Desde entonces precios y valores como esos empezaron a darme vueltas (para nunca alcanzarme), pero me dejaron mas que en claro que, mas alla de la inflación, o del intercambio desigual, mas alla de la brecha analógica y la digital, mas alla de la distancia infinita que hay entre la variedad de productos que nos atiborran acá y la escasez de alla, hay aquí variables y baremos que jamas entenderemos ni manejaremos, y que nos convierten intelectualmente en parias de una dieta ajena, y en observadores atravesados por la desazón y la estupefacción frente a un mercado que hace rato que gira en el vacío, mientras el Estado no esta.

Esas sensaciones se multiplicaron en mis visitas a librerías y sitios de moda, en mi revisión de New York Architecture and Design (Tenbeus, 2003) con las recomendaciones sugerencias de mundos invisibles al transeúnte y turista común, pero maravillosos para quienes son capaces de detectarlos.

Incluso la revisión de 3 o 4 librerías me llevo a analizar y fascinarme con al menos 50 títulos, cuando en Buenos Aires o incluso en Madrid difícilmente 3 o 4 me llamen la atención.

Es cierto Nueva York tiene una variedad y diversidad de gustos, sabores, olores, conceptos, materiales, objetos que no existe en ningún otro lugar del mundo.
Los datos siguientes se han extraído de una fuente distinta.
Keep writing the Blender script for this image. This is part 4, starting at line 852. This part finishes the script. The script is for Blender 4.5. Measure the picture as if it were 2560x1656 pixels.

Claro son pocos -o no tantos- quienes pueden aprovecharlo y la barrera del precio es un excelente disuasor cuando de compartir se trata.

Quizás precisamente en esa inaccesibilidad, en esa distinción tan Bourdieusiana, esté lo propio de Nueva York que combina en una sola cuadra elegancia y maravillas con hediondez y looks soeces.